Y, en suma, es una reforma que beneficia las conductas punibles de los poderosos frente a las de la gente pobre, y que reprime la disidencia y la protesta. Es escandalosa la benevolencia con la corrupción en la administración y con las formas de criminalidad de los poderes económicos, mientras se endurecen las penas para los hurtos, o se abre una puerta a la sanción penal de formas de solidaridad con los inmigrantes irregulares. Esta política criminal carece de justificación, cuando la ciudadanía está sufriendo las consecuencias de la crisis y el país atraviesa uno de los episodios más escandalosos en materia de corrupción.
Es hora de legislar de otra manera, también en materia penal. Las reformas penales tienen que venir acompañadas de una memoria sobre su necesidad y justificación, tienen que acoger las opiniones de la cualificada doctrina penal española, y no pueden nunca encubrir los fracasos de una política de prevención que ha estado ausente en los últimos años. Necesitamos un Código Penal que persiga no sólo reducir la delincuencia, sino también construir una sociedad más justa y segura para toda la ciudadanía, no sólo para los privilegiados, sancionando con la adecuada proporcionalidad las conductas de los corruptos, defraudadores y poderosos.

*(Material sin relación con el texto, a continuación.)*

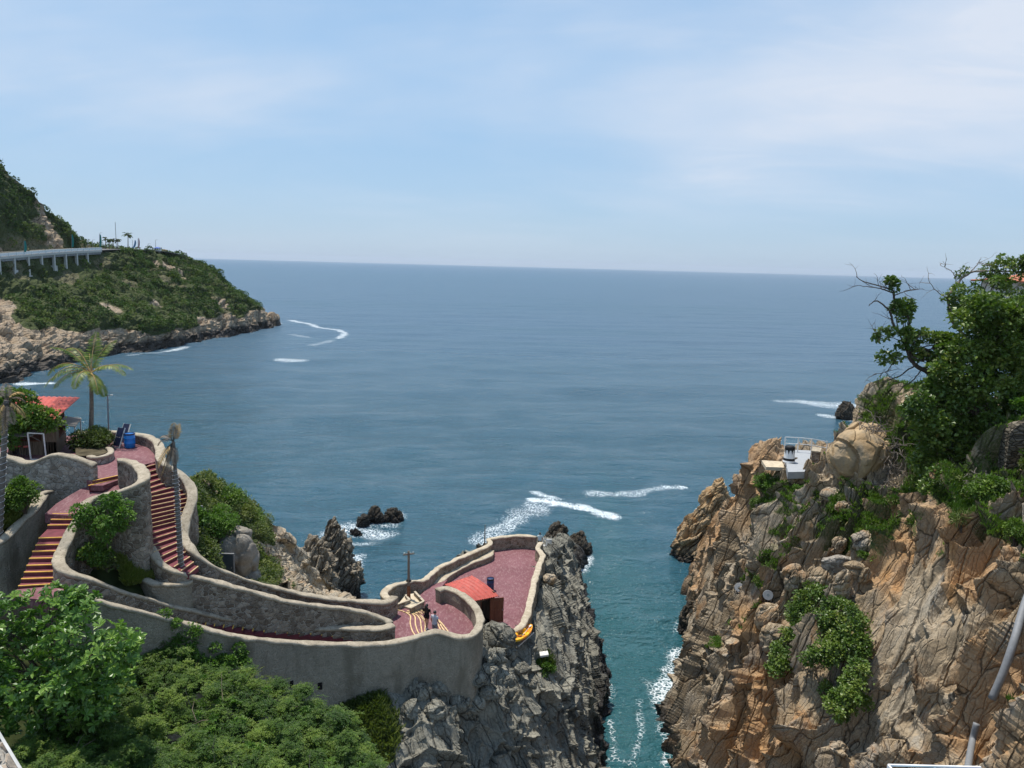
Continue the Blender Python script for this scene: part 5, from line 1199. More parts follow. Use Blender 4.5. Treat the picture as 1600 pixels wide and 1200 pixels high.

Necesitamos una política criminal que apueste decididamente por la prevención y la reinserción, rompiendo el círculo vicioso de delito, prisión y reincidencia; siempre respetando los derechos fundamentales y la dignidad de todas las personas: renunciar a la defensa de los derechos humanos en materia penal implica el sacrificio de los valores en que se sustenta un sistema de convivencia democrático.